In Richard Nyembo v The Refugee Appeal Tribunal and James Nicholson [2007] IESC 25, the UK Supreme Court held that where there are disputed facts an application for hearing of a preliminary issue cannot succeed.


Also, in B.T.F. v. Director of Public Prosecutions [2005] ILRM 367, the UK Supreme Court overturned a High Court decision to concede to an application by the respondent to try a preliminary issue. Hardiman J. stated:


"It is often a difficult and delicate decision as to whether to try a particular issue as a preliminary matter. In a case where a point is raised which in and of itself and without regard to anything else may terminate the whole proceedings, clearly a strong case can be made for its trial as a preliminary issue. The classic example is where the statute of limitations is pleaded. In other cases, however, the position may be much less clear."

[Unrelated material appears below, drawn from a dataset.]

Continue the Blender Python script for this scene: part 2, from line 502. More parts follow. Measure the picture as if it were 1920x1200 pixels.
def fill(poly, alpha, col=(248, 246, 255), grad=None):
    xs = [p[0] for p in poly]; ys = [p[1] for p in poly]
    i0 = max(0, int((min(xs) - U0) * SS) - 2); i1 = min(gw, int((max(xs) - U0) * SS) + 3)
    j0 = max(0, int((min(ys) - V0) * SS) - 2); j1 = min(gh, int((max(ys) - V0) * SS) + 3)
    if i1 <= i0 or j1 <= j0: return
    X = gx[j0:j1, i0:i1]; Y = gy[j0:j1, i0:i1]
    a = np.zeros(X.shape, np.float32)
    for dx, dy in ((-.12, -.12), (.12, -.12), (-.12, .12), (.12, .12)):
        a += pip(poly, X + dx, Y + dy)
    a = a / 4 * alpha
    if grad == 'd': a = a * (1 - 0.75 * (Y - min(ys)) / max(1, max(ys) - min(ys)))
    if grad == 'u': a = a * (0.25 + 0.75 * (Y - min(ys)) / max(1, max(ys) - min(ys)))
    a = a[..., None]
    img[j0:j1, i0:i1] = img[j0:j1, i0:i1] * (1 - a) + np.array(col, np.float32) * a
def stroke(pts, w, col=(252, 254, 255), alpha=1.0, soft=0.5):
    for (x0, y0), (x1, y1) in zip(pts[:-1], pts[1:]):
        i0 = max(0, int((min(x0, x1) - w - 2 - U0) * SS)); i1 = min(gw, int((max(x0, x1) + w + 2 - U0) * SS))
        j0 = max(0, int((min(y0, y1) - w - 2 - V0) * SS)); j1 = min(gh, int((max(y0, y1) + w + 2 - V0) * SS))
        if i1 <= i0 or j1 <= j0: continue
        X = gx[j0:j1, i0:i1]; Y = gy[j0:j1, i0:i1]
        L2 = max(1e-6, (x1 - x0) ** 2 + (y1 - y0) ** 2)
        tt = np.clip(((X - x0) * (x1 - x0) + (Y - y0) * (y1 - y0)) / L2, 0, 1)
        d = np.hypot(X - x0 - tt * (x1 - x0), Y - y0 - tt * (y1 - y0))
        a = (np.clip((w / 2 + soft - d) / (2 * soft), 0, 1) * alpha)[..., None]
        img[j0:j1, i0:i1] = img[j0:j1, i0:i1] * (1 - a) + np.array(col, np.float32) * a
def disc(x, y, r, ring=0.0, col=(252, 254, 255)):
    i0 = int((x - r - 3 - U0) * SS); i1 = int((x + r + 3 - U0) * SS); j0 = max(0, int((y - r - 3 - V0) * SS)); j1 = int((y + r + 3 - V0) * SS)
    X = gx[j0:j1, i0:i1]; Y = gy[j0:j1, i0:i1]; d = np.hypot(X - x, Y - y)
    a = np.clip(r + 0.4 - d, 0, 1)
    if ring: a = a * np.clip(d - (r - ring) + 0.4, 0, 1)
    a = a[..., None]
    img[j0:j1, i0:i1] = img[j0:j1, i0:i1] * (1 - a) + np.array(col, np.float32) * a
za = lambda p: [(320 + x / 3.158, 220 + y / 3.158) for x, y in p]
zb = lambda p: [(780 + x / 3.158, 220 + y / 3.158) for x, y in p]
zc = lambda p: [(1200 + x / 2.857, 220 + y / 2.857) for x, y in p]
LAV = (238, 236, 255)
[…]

After a careful study of the submissions and the pleadings, I have come to the conclusion that the facts giving rise to the point of law remain in dispute between the parties. From the pleadings, I am satisfied that it is impossible to determine the question of capacity of the plaintiff without some additional factual information presented as evidence in a trial. Indeed, determination of preliminary issue of law by purely legal argument in a preliminary hearing can only apply to questions of pure law where no evidence is needed and no further information is required. In the instant case, there is no agreement on the facts that gave rise to the question of capacity, it is therefore not appropriate or convenient to have the preliminary issue of law determined. In light of the defendants’ denial of the plaintiff’s capacity, it is important for the latter to give evidence on the issue. Our civil procedure rules give the court the liberty to interpret and apply the rules to ensure speedy trial and effective justice. Order 1 rule 1 (2) of CI 47 provides:


“These Rules shall be interpreted and applied so as to achieve speedy and effective justice, avoid delays and unnecessary expense and ensure that all matters in dispute between the parties may be completely, effectively and finally determined and multiplicity of proceedings concerning any of such matters avoided.”




This provision is the basis for speedy disposal of cases through the determination of a point of law as a preliminary issue. It is also the basis for the departure from the status quo when a preliminary hearing cannot resolve a point of law such as capacity. The instant case is not one where the short cut approach can be deployed to terminate the suit. We need to determine all the issues in a full trial.




Consequently, I order that the issue of “whether or not the Plaintiff is a legal entity with the capacity to sue and be sued” be preserved to be tried together with the other issues set down for trial.